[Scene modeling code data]
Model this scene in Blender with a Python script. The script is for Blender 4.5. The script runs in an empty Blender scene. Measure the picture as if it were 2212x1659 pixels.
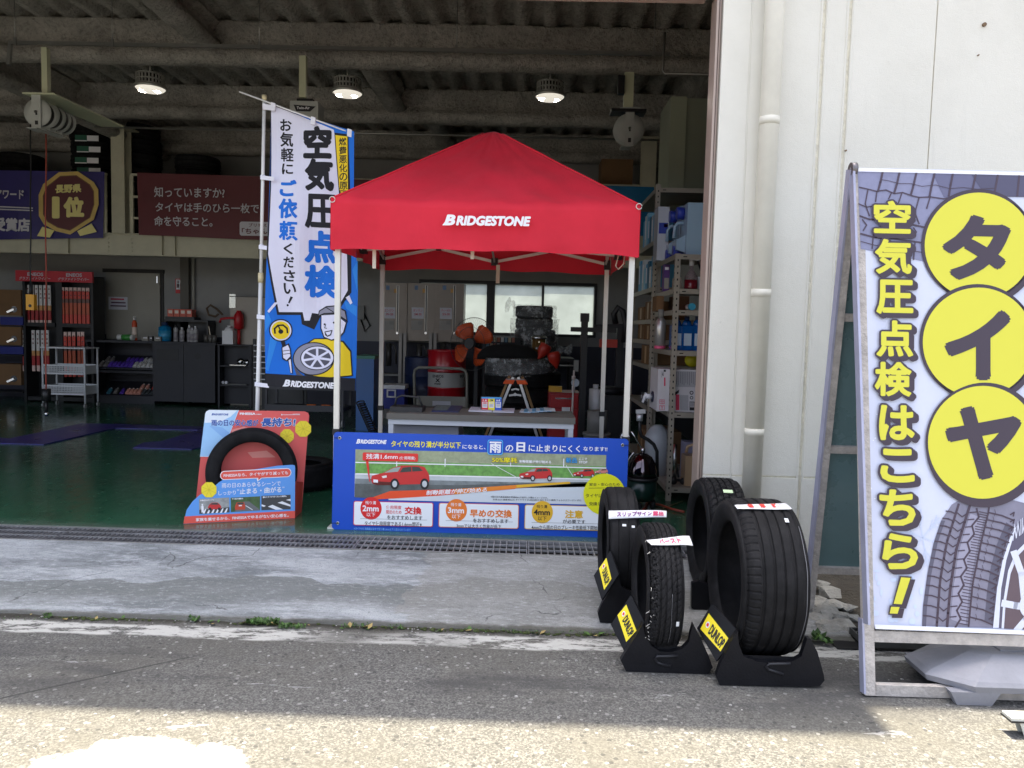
import bpy, bmesh, math, random
from mathutils import Vector, Matrix, noise
SC = bpy.context.scene
COL = SC.collection
rnd = random.Random(7)
PI = math.pi
# ---------------------------------------------------------------- camera
PW, PH, FPX, CH = 2212.0, 1659.0, 1650.0, 1.34          # photo size used for measuring, focal length in those pixels, lens height above the shop floor
_p, _y, _r = math.radians(4.11870521), math.radians(-0.92795016), math.radians(1.46607285)
CF = Vector((math.sin(_y)*math.cos(_p), math.cos(_y)*math.cos(_p), -math.sin(_p)))
CR = Vector((math.cos(_y), -math.sin(_y), 0)); CU = CR.cross(CF)
CR, CU = CR*math.cos(_r)+CU*math.sin(_r), CU*math.cos(_r)-CR*math.sin(_r)
cam = bpy.data.cameras.new('camera'); cam.sensor_width = 36; cam.lens = FPX/PW*36; cam.clip_end = 2000; cam.clip_start = 0.05
co = bpy.data.objects.new('camera', cam); COL.objects.link(co)
co.matrix_world = Matrix(((CR.x, CU.x, -CF.x, 0), (CR.y, CU.y, -CF.y, 0), (CR.z, CU.z, -CF.z, CH), (0, 0, 0, 1)))
SC.camera = co
# ---------------------------------------------------------------- sky, sun, exposure
SUN_EL, SUN_AZ = math.radians(77.5), math.radians(0)      # sun stands high behind the building (+y)
w = bpy.data.worlds.new('World'); SC.world = w; w.use_nodes = True
nt = w.node_tree; bg = nt.nodes['Background']
sky = nt.nodes.new('ShaderNodeTexSky'); sky.sky_type = 'NISHITA'; sky.sun_disc = False
sky.sun_elevation = SUN_EL; sky.sun_rotation = SUN_AZ; sky.dust_density = 4.0; sky.air_density = 0.6; sky.ozone_density = 0.3
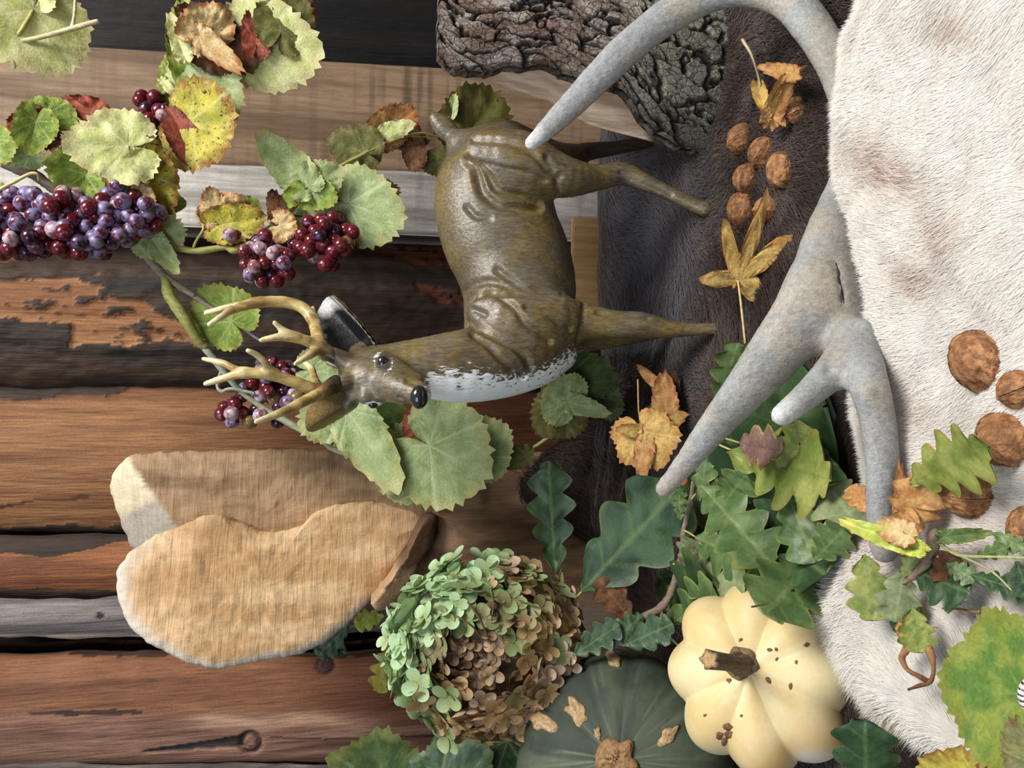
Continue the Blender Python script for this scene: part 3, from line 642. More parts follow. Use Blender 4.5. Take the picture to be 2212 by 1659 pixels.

### [Work instructions]
From the data above, write out everything exactly except the pictures.

### [Finished task]
Model this scene in Blender with a Python script. The script is for Blender 4.5. The script runs in an empty Blender scene. Measure the picture as if it were 2212x1659 pixels.
import bpy, bmesh, math, random
from mathutils import Vector, Matrix, noise
SC = bpy.context.scene
COL = SC.collection
rnd = random.Random(7)
PI = math.pi
# ---------------------------------------------------------------- camera
PW, PH, FPX, CH = 2212.0, 1659.0, 1650.0, 1.34          # photo size used for measuring, focal length in those pixels, lens height above the shop floor
_p, _y, _r = math.radians(4.11870521), math.radians(-0.92795016), math.radians(1.46607285)
CF = Vector((math.sin(_y)*math.cos(_p), math.cos(_y)*math.cos(_p), -math.sin(_p)))
CR = Vector((math.cos(_y), -math.sin(_y), 0)); CU = CR.cross(CF)
CR, CU = CR*math.cos(_r)+CU*math.sin(_r), CU*math.cos(_r)-CR*math.sin(_r)
cam = bpy.data.cameras.new('camera'); cam.sensor_width = 36; cam.lens = FPX/PW*36; cam.clip_end = 2000; cam.clip_start = 0.05
co = bpy.data.objects.new('camera', cam); COL.objects.link(co)
co.matrix_world = Matrix(((CR.x, CU.x, -CF.x, 0), (CR.y, CU.y, -CF.y, 0), (CR.z, CU.z, -CF.z, CH), (0, 0, 0, 1)))
SC.camera = co
# ---------------------------------------------------------------- sky, sun, exposure
SUN_EL, SUN_AZ = math.radians(77.5), math.radians(0)      # sun stands high behind the building (+y)
w = bpy.data.worlds.new('World'); SC.world = w; w.use_nodes = True
nt = w.node_tree; bg = nt.nodes['Background']
sky = nt.nodes.new('ShaderNodeTexSky'); sky.sky_type = 'NISHITA'; sky.sun_disc = False
sky.sun_elevation = SUN_EL; sky.sun_rotation = SUN_AZ; sky.dust_density = 4.0; sky.air_density = 0.6; sky.ozone_density = 0.3
Continue the Blender Python script for this scene: part 3, from line 642. More parts follow. Use Blender 4.5. Take the picture to be 2212 by 1659 pixels.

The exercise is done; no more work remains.